Pakistan on account of the tariff anomalies has suffered the following substantial losses:

--- Renowned international publishers OXFORD University Press (OUP) despite of having printing house in Pakistan have shifted their orders to other countries and instead of printing domestically and exporting OUP is importing printed materials from other countries Into Pakistan.

--- Pakistan was once a major exporter of printed Holy Quran to over 60 countries. The exports of Printed Holy Quran have declined to almost zero and instead Pakistan is importing printed Holy Quran from Indonesia and Malaysia.

--- Pakistan was once a supplier of multi-billion dollars' worth of printed materials to the multinational, American and European Giants such as "WAL-MART" - "TARGET" - "TESCO" - "ASOA" which have now diverted their orders to other regional countries with 0-5% customs duties and low taxation rates on paper.

--- Once, almost all the Urdu literature and religious books around the globe were printed and exported by Pakistan: and accounted for as a major revenue source. Utterly religious books were exported substantially to major universities of USA, UK, Russia, Malaysia, UAE and other European countries; these orders have altogether vanished and have been shifted to either China or Malaysia and UAE.

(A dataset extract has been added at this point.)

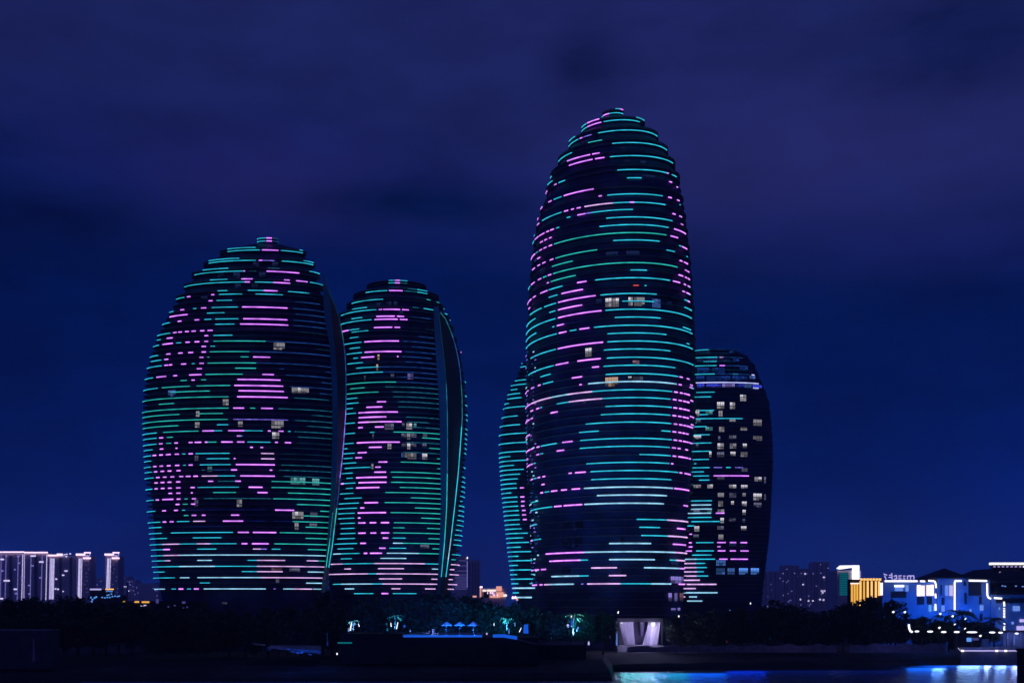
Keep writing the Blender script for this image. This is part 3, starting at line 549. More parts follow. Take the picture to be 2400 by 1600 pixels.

--- The local investors have been driven to Middle East, Bangladesh, UAE or completely closed down.

--- The investment in this sector has declined significantly and only specialized print houses exist whereas book publishers are continuously going out of business and selling off their machinery as scrap.

--- SRO 670 encourages import of finished product and discourages domestic production which adds to the Import bill, which at present is at USD 40.932 billion as compared to US $36.551 b1llion in the year 2012-13, showing an increase of over 11.99%: This is attributable to the continuing increase in demand of printed materials especially books and educational materials, domestically and in the absence of local quality printing the import bill will continue to rise.